Так ее греющая мечта облачиться в кафтан, лапти и черный платок, чтобы странствовать и, не делая вреда людям, молясь за них, под чужим именем переходить с места на место, не будет исполнена только потому, что старый князь этого не вынес бы, а у княжны Марьи все подчинено прежде всего заботе об отце и об осиротевшем племяннике. Но остается непоколебимым ее убеждение, что «выше этой истины и жизни нет истины и жизни», то убеждение, которое на закате своих дней все больше овладевало и Толстым после многочисленных встреч со странниками и богомольцами, каждый день проходившими мимо усадьбы по дороге. Рубашка, лапти, черный платок — все будет уже приготовлено княжной Марьей, которая без сожалений пожертвовала бы «призрачным и порочным счастьем», столь ценимым в ее аристократическом кругу.

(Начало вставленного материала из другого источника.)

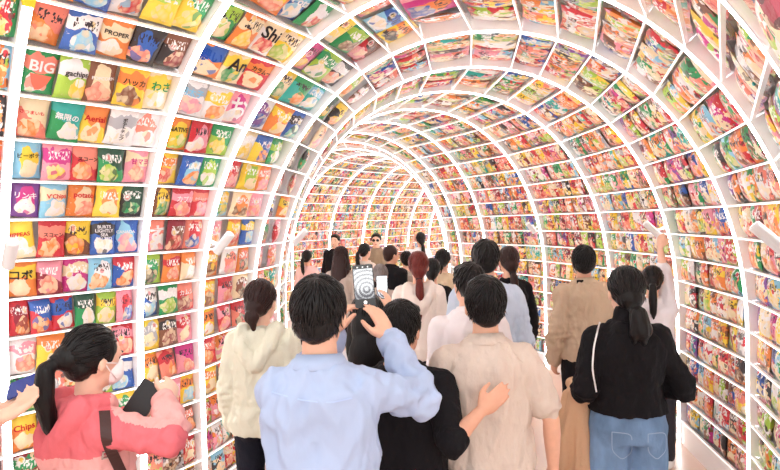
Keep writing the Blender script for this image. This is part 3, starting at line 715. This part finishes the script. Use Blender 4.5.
# ------------------------------------------------------------------ snack bags
PAL=dict(r=(208,36,48),p=(244,150,170),o=(240,128,50),y=(250,210,50),g=(30,150,80),l=(160,205,60),b=(30,80,175),c=(130,200,232),t=(40,175,165),v=(120,60,150),m=(205,40,130),k=(34,30,34),n=(120,66,44),w=(240,238,240),e=(244,222,180),s=(242,130,110),d=(24,70,50),G=(170,172,180),x=(140,28,44))
NAME=dict(r='red',p='pink',o='orange',y='yellow',g='green',l='lime green',b='blue',c='light blue',t='teal',v='purple',m='magenta',k='black',n='brown',w='white',e='cream',s='salmon',d='dark green',G='silver',x='dark red')
FOOD='oyeosenr'
def lin(c,j=0):
    c=[x+(255-x)*.13 for x in c]  # mixed towards white: haze of clear film glare put into the bag colours
    return [max(0,min(1,v)) for v in srgb(*[max(0,min(255,x+j)) for x in c])[:3]]
def bag_material():
    m=bpy.data.materials.new('printed_film'); m.use_nodes=True; nt=m.node_tree; b=nt.nodes['Principled BSDF']; N=nt.nodes.new; L=nt.links.new
    def val(x):
        return x
    def mth(op,a,b_=None,c=None,clamp=False):
        n=N('ShaderNodeMath'); n.operation=op; n.use_clamp=clamp
        for i,q in enumerate((a,b_,c)):
            if q is None: continue
            if isinstance(q,(int,float)): n.inputs[i].default_value=q
            else: L(q,n.inputs[i])
        return n.outputs[0]
    def mix(f,a,b_):
        n=N('ShaderNodeMix'); n.data_type='RGBA'; L(f,n.inputs[0]) if not isinstance(f,(int,float)) else setattr(n.inputs[0],'default_value',f)
        for i,q in ((6,a),(7,b_)):
            if isinstance(q,tuple): n.inputs[i].default_value=q
            else: L(q,n.inputs[i])
        return n.outputs[2]
    def att(nm): n=N('ShaderNodeAttribute'); n.attribute_name=nm; return n
    A_=att('ca').outputs['Color'];B_=att('cb').outputs['Color'];C_=att('cc').outputs['Color']
    sx=N('ShaderNodeSeparateXYZ'); L(att('sd').outputs['Vector'],sx.inputs[0]); seed,style,plain=sx.outputs
    uv=N('ShaderNodeUVMap'); uv.uv_map='UVMap'; suv=N('ShaderNodeSeparateXYZ'); L(uv.outputs[0],suv.inputs[0]); u,v=suv.outputs[0],suv.outputs[1]
    cmb=N('ShaderNodeCombineXYZ'); L(u,cmb.inputs[0]); L(v,cmb.inputs[1]); L(mth('MULTIPLY',seed,50),cmb.inputs[2])
    def nz(scale,detail=2):
        n=N('ShaderNodeTexNoise'); n.inputs['Scale'].default_value=scale; n.inputs['Detail'].default_value=detail; L(cmb.outputs[0],n.inputs['Vector']); return n
    n1=nz(2.2); s1=N('ShaderNodeSeparateXYZ'); L(n1.outputs['Color'],s1.inputs[0])
    du=mth('MULTIPLY_ADD',s1.outputs[0],.5,-.25); dv=mth('MULTIPLY_ADD',s1.outputs[1],.5,-.25)
    uu=mth('ADD',u,du); vv=mth('ADD',v,dv)
    gt=lambda a,b_:mth('GREATER_THAN',a,b_); lt=lambda a,b_:mth('LESS_THAN',a,b_)
    mul=lambda a,b_:mth('MULTIPLY',a,b_)
    # style regions
    sA=lt(style,.3); sB=mul(gt(style,.3),lt(style,.62)); sC=gt(style,.62)
    wave=gt(mth('ADD',mth('MULTIPLY',uu,.45),vv),.74)
    el=mth('SQRT',mth('ADD',mth('POWER',mth('MULTIPLY',mth('SUBTRACT',uu,.5),2.4),2),mth('POWER',mth('MULTIPLY',mth('SUBTRACT',vv,.48),2.0),2)))
    ellm=lt(el,.8)
    bnd=mul(gt(vv,.55),lt(vv,.85))
    msk=mth('ADD',mth('ADD',mul(sA,wave),mul(sB,ellm)),mul(sC,bnd),clamp=True)
    col=mix(msk,A_,B_)
    # food picture low on the bag
    vo=N('ShaderNodeTexVoronoi'); vo.inputs['Scale'].default_value=5.5; L(cmb.outputs[0],vo.inputs['Vector'])
    fx=mth('ADD',.5,mth('MULTIPLY_ADD',seed,.3,-.15)); 
    fe=mth('SQRT',mth('ADD',mth('POWER',mth('MULTIPLY',mth('SUBTRACT',uu,fx),2.1),2),mth('POWER',mth('MULTIPLY',mth('SUBTRACT',vv,.27),3.0),2)))
    fm=lt(fe,.75)
    fcol=mix(mth('MULTIPLY_ADD',vo.outputs['Distance'],1.5,-.1,clamp=True),mix(.55,C_,(1,.85,.6,1)),C_)
    sepc=N('ShaderNodeSeparateXYZ'); L(vo.outputs['Color'],sepc.inputs[0]); fcol=mix(mul(gt(sepc.outputs[0],.7),.6),fcol,(.9,.75,.5,1)); fcol=mix(mul(lt(sepc.outputs[0],.15),.8),fcol,B_)
    col=mix(fm,col,fcol)
    n4=nz(4.2,1); sp4=N('ShaderNodeSeparateXYZ'); L(n4.outputs['Color'],sp4.inputs[0]); busy=gt(plain,.75)
    col=mix(mul(gt(sp4.outputs[0],.61),busy),col,B_); col=mix(mul(gt(sp4.outputs[1],.63),busy),col,C_); col=mix(mul(mul(gt(sp4.outputs[2],.65),busy),.9),col,(.93,.90,.86,1)); col=mix(mul(mul(lt(sp4.outputs[2],.33),busy),.75),col,(.05,.035,.03,1))
    # round badge and two-tone edge
    bx_=mth('MULTIPLY_ADD',mth('FRACT',mth('MULTIPLY',seed,13.7)),.6,.2); by_=mth('MULTIPLY_ADD',mth('FRACT',mth('MULTIPLY',seed,29.3)),.35,.5)
    bd=mth('SQRT',mth('ADD',mth('POWER',mth('SUBTRACT',u,bx_),2),mth('POWER',mth('MULTIPLY',mth('SUBTRACT',v,by_),1.2),2)))
    bm_=mul(lt(bd,.13),gt(mth('FRACT',mth('MULTIPLY',seed,5.1)),.35)); bm2=mul(lt(bd,.085),bm_)
    col=mix(mul(bm_,plain),col,(.9,.88,.84,1)); col=mix(mul(bm2,plain),col,mix(gt(style,.5),(.75,.06,.08,1),(.9,.65,.1,1)))
    # blots that read as print (never letters)
    n2=N('ShaderNodeTexNoise'); n2.inputs['Scale'].default_value=1; n2.inputs['Detail'].default_value=1
    mp=N('ShaderNodeMapping'); mp.inputs['Scale'].default_value=(17,9,1); L(cmb.outputs[0],mp.inputs[0]); L(mp.outputs[0],n2.inputs['Vector'])
    row=mul(gt(v,.58),lt(v,.8)); row=mul(row,mul(gt(u,.14),lt(u,.86)))
    bl=mul(mul(row,gt(n2.outputs['Fac'],.53)),gt(plain,.3))
    tcol=mix(gt(mth('FRACT',mth('MULTIPLY',seed,7.3)),.42),(.04,.03,.04,1),(.95,.94,.92,1))
    col=mix(bl,col,tcol)
    n3=N('ShaderNodeTexNoise'); n3.inputs['Scale'].default_value=1; mp3=N('ShaderNodeMapping'); mp3.inputs['Scale'].default_value=(11,16,1); L(cmb.outputs[0],mp3.inputs[0]); L(mp3.outputs[0],n3.inputs['Vector'])
    col=mix(mul(gt(n3.outputs['Fac'],.70),.55),col,B_)
    seal=mth('ADD',gt(v,.955),lt(v,.045),clamp=True)
    col=mix(mul(seal,.5),col,A_)
    L(col,b.inputs['Base Color']); b.inputs['Roughness'].default_value=.33; b.inputs['Specular IOR Level'].default_value=.45
    nb_=nz(9,4); bp=N('ShaderNodeBump'); bp.inputs['Strength'].default_value=.35; bp.inputs['Distance'].default_value=.01; L(nb_.outputs['Fac'],bp.inputs['Height']); L(bp.outputs[0],b.inputs['Normal'])
    return m
BAGM=bag_material()
def bag_h(u,v,Tk):
    a=max(0,1-abs(u)**2.6)**.62; b=max(0,1-min(1,abs(v)/.93)**3.2)**.7
    return Tk*a*b
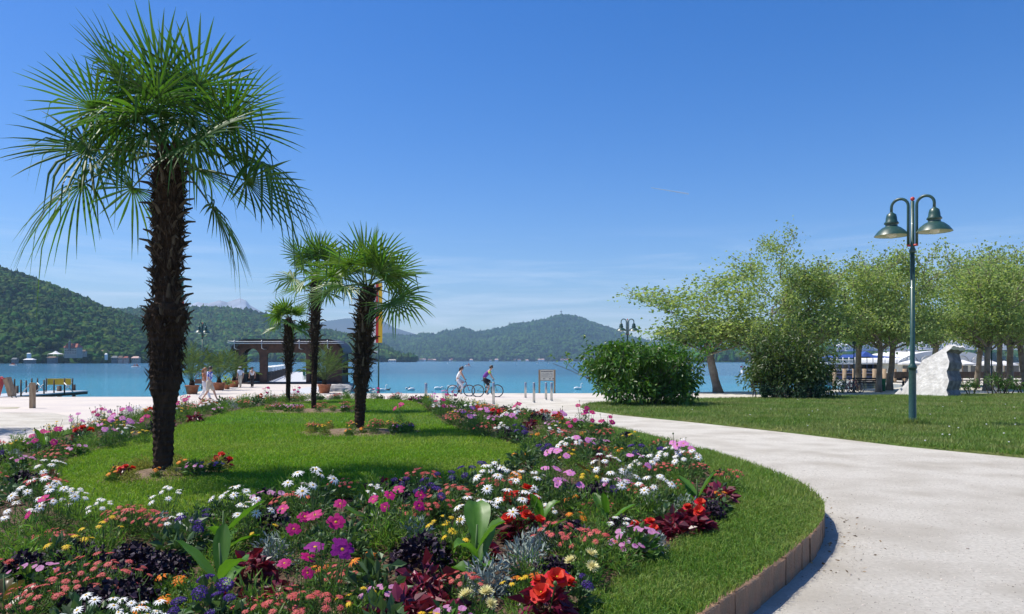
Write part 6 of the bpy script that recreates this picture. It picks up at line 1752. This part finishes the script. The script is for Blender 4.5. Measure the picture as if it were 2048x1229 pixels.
# kind: label words, foliage, mat, height, spread, blossom mesh key, radius, number, flower height factor, category
K = {
 'marguerite': ('white marguerite', 'fern', 'fern_green', 0.34, 0.19, ('daisy', 'petal_white'), 0.045, 8, 1.14),
 'coral': ('coral daisy plant', 'fern', 'fern_green', 0.23, 0.20, ('coral', 'petal_coral'), 0.026, 18, 1.08),
 'yellow': ('yellow daisy plant', 'lace', 'fern_light', 0.25, 0.16, ('daisy', 'petal_yellow'), 0.030, 5, 1.2),
 'cosmosm': ('magenta cosmos', 'fern', 'fern_green', 0.42, 0.17, ('cosmos', 'petal_magenta'), 0.056, 3, 1.15),
 'cosmosp': ('purple cosmos', 'fern', 'fern_green', 0.42, 0.17, ('cosmos', 'petal_purple'), 0.066, 3, 1.15),
 'cosmosk': ('pale pink cosmos', 'fern', 'fern_green', 0.42, 0.17, ('cosmos', 'petal_pink'), 0.052, 4, 1.15),
 'kale': ('dark purple kale', 'curl', 'leaf_kale', 0.22, 0.19, None, 0, 0, 0),
 'helio': ('violet heliotrope', 'broad', 'leaf_dull', 0.27, 0.15, ('dome', 'petal_violet'), 0.045, 3, 1.08),
 'gazania': ('orange gazania', 'lace', 'fern_green', 0.13, 0.12, ('daisy', 'petal_orange'), 0.044, 3, 1.35),
 'creamz': ('cream yellow gazania', 'lace', 'fern_green', 0.14, 0.12, ('zinnia', 'petal_cream'), 0.052, 3, 1.4),
 'begonia': ('scarlet begonia', 'coleus', 'leaf_coleus', 0.20, 0.15, ('ruffle', 'petal_red'), 0.06, 4, 1.15),
 'coleus': ('dark red coleus', 'coleus', 'leaf_coleus', 0.20, 0.17, None, 0, 0, 0),
 'petunia': ('striped pink petunia', 'broad', 'fern_green', 0.20, 0.16, ('funnel', 'petal_stripe'), 0.028, 9, 1.05),
 'silver': ('silver dusty miller', 'lace', 'leaf_silver', 0.22, 0.15, None, 0, 0, 0),
 'wilt': ('wilted yellow plant', 'lace', 'leaf_yellow', 0.2, 0.17, None, 0, 0, 0),
 'green': ('leafy green plant', 'fernlight', 'fern_light', 0.28, 0.18, None, 0, 0, 0),
 'greend': ('dark green leafy plant', 'broad', 'leaf_dull', 0.24, 0.17, None, 0, 0, 0),
}
VAR = {}
def variants(kind, n=5):
    if kind in VAR: return VAR[kind]
    lab, fo, fm, h, sp, bk, br, bn, bh = K[kind]; out = []
    for v in range(n):
        P, D, S, asp = foliage(fo, h, sp)
        pos = []
        st = MB()
        for i in range(bn):
            a = i * 2.4 + FR.uniform(-.5, .5); q = math.sqrt((i + 0.5) / bn) * sp * 1.02; up = h * bh * FR.uniform(0.82, 1.08) * (1 - 0.25 * (q / sp) ** 2)
            p = Vector((math.cos(a) * q, math.sin(a) * q, up)); tilt = Vector((math.cos(a) * q / sp * 0.55 + FR.uniform(-.25, .25), math.sin(a) * q / sp * 0.55 + FR.uniform(-.25, .25) - (0.75 if kind.startswith('cosmos') else 0.32), 1.0)).normalized()
            pos.append((p, tilt, br * FR.uniform(.82, 1.12), FR.uniform(0, TAU)))
            st.tube([(p.x * 0.3, p.y * 0.3, h * 0.2), (p.x * 0.8, p.y * 0.8, up * 0.7), p], [0.004, 0.003, 0.0025], 3, caps=False)
        for i in range(4 if bn else 0):   # buds on longer stalks
            a = FR.uniform(0, TAU); q = FR.uniform(.2, 1.05) * sp; up = h * bh * FR.uniform(.8, 1.12)
            st.tube([(math.cos(a) * q * .4, math.sin(a) * q * .4, h * .3), (math.cos(a) * q, math.sin(a) * q, up)], 0.003, 3, caps=False); st.ell((math.cos(a) * q, math.sin(a) * q, up), (br * .2, br * .2, br * .24), 5, 4)
        me = leaf_mesh('foliage', P, D, S, asp, fm, 0.22, 0.1)
        stm = st.mesh('stems', 'stem') if bn else None
        joined = None
        if bn:   # all blossoms of the plant as one mesh, for plants too far off to tell them apart
            mats = [bk[1], 'disc_rust' if bk[0] == 'coral' else 'disc_yellow']; vs = []; fs = []; mi = []; off = 0
            b = MB()
            for (p, tl, r_, a) in pos:
                src = FR.choice(bl(*bk)); M = Matrix.Translation(p) @ tl.to_track_quat('Z', 'Y').to_matrix().to_4x4() @ Matrix.Rotation(a, 4, 'Z') @ Matrix.Scale(r_ * 1.12, 4)
                b.v.extend([tuple(M @ q.co) for q in src.vertices]);
                for pg in src.polygons: b.f.append(tuple(i + off for i in pg.vertices)); b.mi.append(pg.material_index)
                off = len(b.v)
            joined = b.mesh('blossoms', mats, False)
        out.append((me, stm, pos, joined))
    VAR[kind] = out
    return out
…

Под переборы дядюшкиной запыленной гитары Наташа пляшет так, словно для нее никогда и не существовало иной музыки, кроме этих простых аккордов, из которых сам собой рождается русский безыскусный напев, и, любуясь ею, никто — ни дядюшка со своей экономкой, ни брат, ни кучер Митька — не вспоминают, что она графиня, росшая под попечением эмигрантки-француженки. Княжна Марья, вытерпев очередные насмешки, которыми кончаются уроки геометрии с отцом, и заплатив дань французским этикетным формулам в письме своей «поэтической Жюли», наедине с собой становится точно таким же, как графиня Ростова, глубоко русским человеком, пусть иной душевной природы, но с тою же самой просветленностью, сохраняемой в любых испытаниях. С тою же верой, без умствований выраженной Наташей, когда, споря с Николаем о том, вправду ли люди когда-то были ангелами, она убежденно говорит: «Ведь душа бессмертна», а значит, и вечность реальна — «нынче будет, завтра будет, всегда будет, и вчера было, и третьего дня было…»
Небо Аустерлица простирается над ними всеми, носящими в себе чувство «чего-то непонятного, но важнейшего», и, каждый по-своему, все они — князь Андрей и его сестра, Пьер, Наташа — принадлежат той культуре духовного аристократизма, которая для Толстого в пору «Войны и мира» оставалась лучшим выражением русской сущности. Сопрягая судьбы своих любимых героев с эпохой великого национального бедствия, Толстой испытывал на прочность и главные ценности этой культуры, и ее нравственные императивы, исключающие любую форму своекорыстия. Стремление к моральной правде, естественное и твердое патриотическое чувство, не признающий оговорок кодекс чести и достоинства, не знающая пауз духовная работа, чтобы отыскать не иллюзорный и случайный, а действительный смысл человеческого бытия, — все это получало особенное наполнение, когда переломилась вся жизнь нации.
Собственно, этот перелом, это испытание, которое он за собою повлек, как раз и стали у Толстого магистральным сюжетом.
Пока действие книги, уже и отдаленно не напоминавшей первоначально задуманную эпопею «Три поры», оставалось в пределах 1805 года, Лысые Горы должны были служить центром, куда стягиваются все основные линии рассказа. Петербургские и московские эпизоды на этой стадии выглядели только дополнением к семейной истории, в большой мере навеянной Толстому воспоминаниями или преданиями о его предках. Все переменилось, когда — видимо, летом 1864 года — пришло решение начинать книгу с описания Аустерлица. В итоге это описание завершило первый том «Войны и мира», однако существенны не эти композиционные перестановки, а сам факт, что с идеей семейной хроники, для которой политическая и военная летопись воссоздаваемого времени останется просто фоном, было покончено.
История непосредственно вошла в роман, преобразив его замысел и жанр, заставив выдвинуть на первый план персонажей, прежде почти незаметных, а тех, кто уже был довольно ясно обрисован, писать по-новому. Потребовались герои, находившиеся тогда на авансцене политики — Наполеон, Александр, — потребовались реальные лица, которые играли первые роли в двух войнах с французами, такие как Кутузов и Багратион. Сама эта тема — две войны как разные фазисы уготованного России исторического потрясения — выдвинулась не как корректирующая пространственную ось повествования, которая теперь перемещалось далеко от Петербурга, Москвы и Лысых Гор, чтобы затем вернуться к этим исходным точкам, а как меняющая внутренний смысл этого построения.